Fallen Celebrities Show Us Our Bad Behavior Can’t Be Compartmentalized

A student of mine, Hannah, will celebrate her coming of age ceremony, her Bat Mitzvah, tomorrow.  Every young adult is allotted a portion, and she’s drawn one full of great material: one of the forefathers wrestles with an angel, followed by a tenuous overdue encounter between brothers.  But Hannah has chosen to address the most difficult story in the portion – the rape of Dinah.  Many young students avoid addressing charged conversations, but Hannah is fierce and wise, and her choice is absolutely necessary in this moment of radical cultural reflection on the abuse of power and sexuality.

As the day of her ceremony approached, Hannah asked me to cull the old rabbinic commentaries for anything that approached a feminist take on the story and subject at hand.  Not an easy task – sifting for light through an ancient library at the foundation of a religion that has been dominated by patriarchy and misogyny.  Nonetheless, I welcomed the task of abstruse literary archeology.  Amongst a great array of material, I found a lonely text, itself, half worthwhile:

God expresses his love for humanity in three languages of affection, with ‘cleaving,’ with ‘desiring,’ and with ‘wanting’ … We learn all of these from that wicked one, Shechem, in the story of Dinah’s rape.  With cleaving – ‘And his soul cleaved to Dinah.’  With desiring – ‘His soul desires your daughter.’  With wanting – ‘He wanted Jacob’s daughter.’  Rabbi Aba bar Elisha added two more, with ‘love’ and with ‘speaking to the heart.’  We learn these also from the story of that wicked one – ‘he loved the girl and spoke to the girl’s heart.’

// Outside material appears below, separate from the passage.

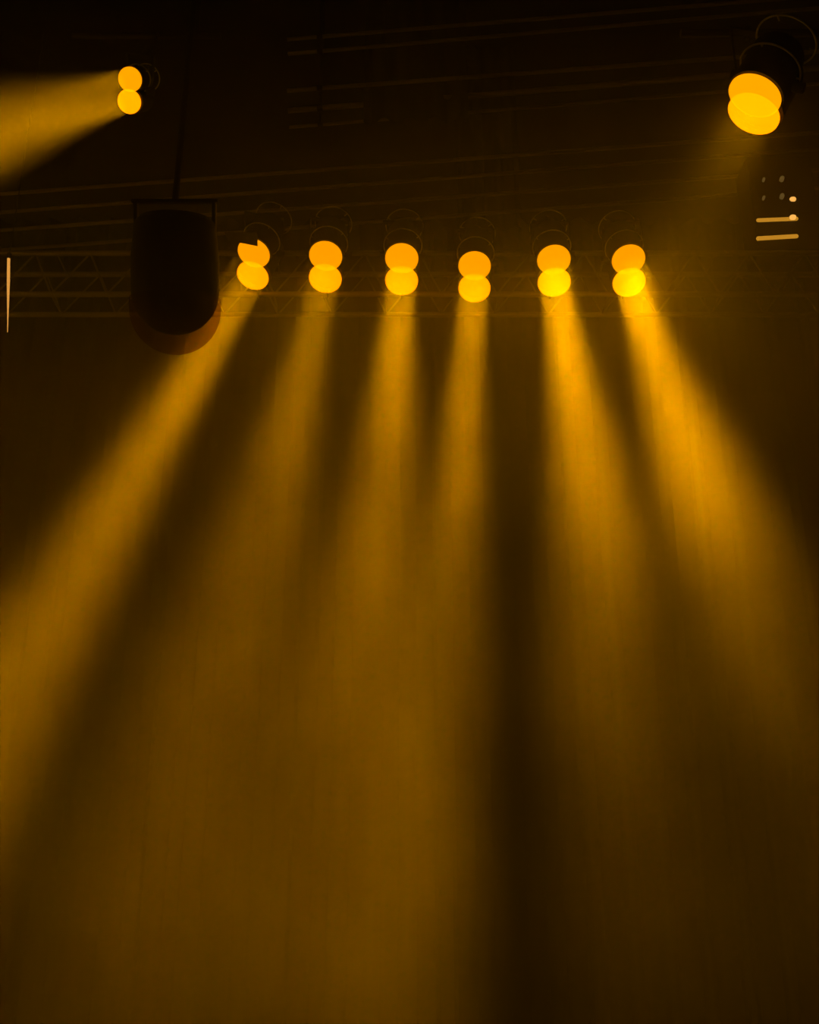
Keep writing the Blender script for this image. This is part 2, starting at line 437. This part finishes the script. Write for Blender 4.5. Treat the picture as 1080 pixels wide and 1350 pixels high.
# ------------------------------------------------------------ haze
bm = bmesh.new(); box(bm, (0, 5.4, CEIL/2), 19.8, 16.6, CEIL-.04)
hz = obj('haze', bm, M_WALL, smooth=False); hz['kind'] = 'stuff'
tag(hz, 'golden theatrical smoke haze filling the air under the lamps', 'haze')
m = bpy.data.materials.new('haze_volume'); m.use_nodes = True; nt = m.node_tree; nt.nodes.clear()
out = nt.nodes.new('ShaderNodeOutputMaterial'); v = nt.nodes.new('ShaderNodeVolumeScatter')
v.inputs['Color'].default_value = (1, 1, 1, 1); v.inputs['Density'].default_value = .06; v.inputs['Anisotropy'].default_value = .3
nt.links.new(v.outputs[0], out.inputs['Volume'])
def nn(op, a, b=None, c=None, clamp=False):
    n = nt.nodes.new('ShaderNodeMath'); n.operation = op; n.use_clamp = clamp
    for i, q in enumerate((a, b, c)):
        if q is None: continue
        if isinstance(q, (int, float)): n.inputs[i].default_value = q
        else: nt.links.new(q, n.inputs[i])
    return n.outputs[0]
def smooth(val, lo, hi, a=0.0, b=1.0):
    n = nt.nodes.new('ShaderNodeMapRange'); n.interpolation_type = 'SMOOTHSTEP'
    nt.links.new(val, n.inputs[0]) if not isinstance(val, (int, float)) else None
    for i, q in zip((1, 2, 3, 4), (lo, hi, a, b)): n.inputs[i].default_value = q
    return n.outputs[0]
tc = nt.nodes.new('ShaderNodeTexCoord'); sp = nt.nodes.new('ShaderNodeSeparateXYZ'); nt.links.new(tc.outputs['Object'], sp.inputs[0])
X, Yc, Z = sp.outputs
noise = nt.nodes.new('ShaderNodeTexNoise'); noise.inputs['Scale'].default_value = HAZE_SCALE
noise.inputs['Detail'].default_value = 3; noise.inputs['Roughness'].default_value = .6
mp = nt.nodes.new('ShaderNodeMapping'); mp.inputs['Scale'].default_value = (1, 1, .75); mp.inputs['Location'].default_value = (3.3, 1.2, .4)
nt.links.new(tc.outputs['Object'], mp.inputs[0]); nt.links.new(mp.outputs[0], noise.inputs['Vector'])
cloud = smooth(noise.outputs['Fac'], .3, .72, 1-HAZE_VAR, 1+HAZE_VAR)
# haze bank rising from left to right, thinned above to darken the top
top = nn('SUBTRACT', Z, nn('MULTIPLY', X, HAZE_SLOPE))
layer = smooth(top, HAZE_TOP-1.6, HAZE_TOP+.9, 1.0, HAZE_THIN)
low = smooth(Z, 2.4, 6.2, 1.0, 0.0)
side = nn('MULTIPLY_ADD', nn('MULTIPLY', smooth(X, -2.6, 2.0, HAZE_LEFT, HAZE_RIGHT), 1.0), low, nn('SUBTRACT', 1.0, low))
dens = nn('MULTIPLY', nn('MULTIPLY', nn('MULTIPLY', cloud, layer), nn('MULTIPLY', side, smooth(Z, .5, 4.0, .5, 1.0))), smooth(Yc, 3.4, 6.6, .06, 1.0))  # density weighted by side, height and depth to set where haze glows
for (c, rad, amt) in PUFFS:
    vm = nt.nodes.new('ShaderNodeVectorMath'); vm.operation = 'DISTANCE'
    nt.links.new(tc.outputs['Object'], vm.inputs[0]); vm.inputs[1].default_value = c
    dens = nn('ADD', dens, nn('MULTIPLY', smooth(vm.outputs['Value'], rad*.15, rad, amt, 0.0), cloud))
nt.links.new(nn('MULTIPLY', dens, HAZE), v.inputs['Density'])
hz.data.materials.clear(); hz.data.materials.append(m)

When I first read the commentary with my wife, Zivar, she was utterly disgusted.  Hannah articulated the problem well, she said, “Because God is in the place of power within the hierarchy, and Shechem, the rapist, is also in the place of power, God validates Shechem’s actions.”

While I agreed that the text’s dark side does create that parallelism, my intuition, born of years spent dwelling within the library of Jewish wisdom, well acquainted with the patriarchal demons that reside here, right alongside angels of poetics and feminism, tells me that the text is also saying something more.

The deeper truth articulated by the teaching is that it’s not possible to compartmentalize how we are in one arena of our lives, and separate that behavior out from how we act in all the others.  The celebrities fired and shamed left and right, Weinstein, Rose, Lauer, convinced themselves of the profound fiction that their sins abusing women with power would have no effect on their love and affection for their wives, daughters and friends, females and males.  Everything is connected – spirituality is inseparable from carnality and love – don’t show up to meditation or yoga, church or synagogue, and expect that wrongs committed elsewhere aren’t seeping in.

The lessons for those of us who aren’t committing major abuses of power are still profound.   Those of us who enjoyed watching the Today Show, any of the movies Weinstein produced over the years, any of the offerings made by fallen celebrities, are left with feelings of disgust, not simply at their actions, but at our participation in a circle that has been tainted by the silent condoning of these grave offenses as a byproduct of cultural production.  The films and shows created by this culture bear the sin of their creators, even if the trail between actions and product are difficult to trace.

Beyond that, I imagine that some of us participate in this error in less potent manners.  When we forget that the way we treat people at the periphery of our lives, folks who serve us at a restaurant or the folks who make our clothes, has a relationship with how we treat those who are most dear to us, we share in this mistake.  When we imagine that the way we make money and earn a living is separable from all the ways in which we spend that money and live our lives, we share in this mistake.

The spiritual demand on the table then is omnipresent goodness.  How you are someplace is how you are everywhere.  Let’s strive to be beings that cause no suffering, there is far too much of it already, and the world is in no need of suffering sources.  Be of love, in all of its complexity.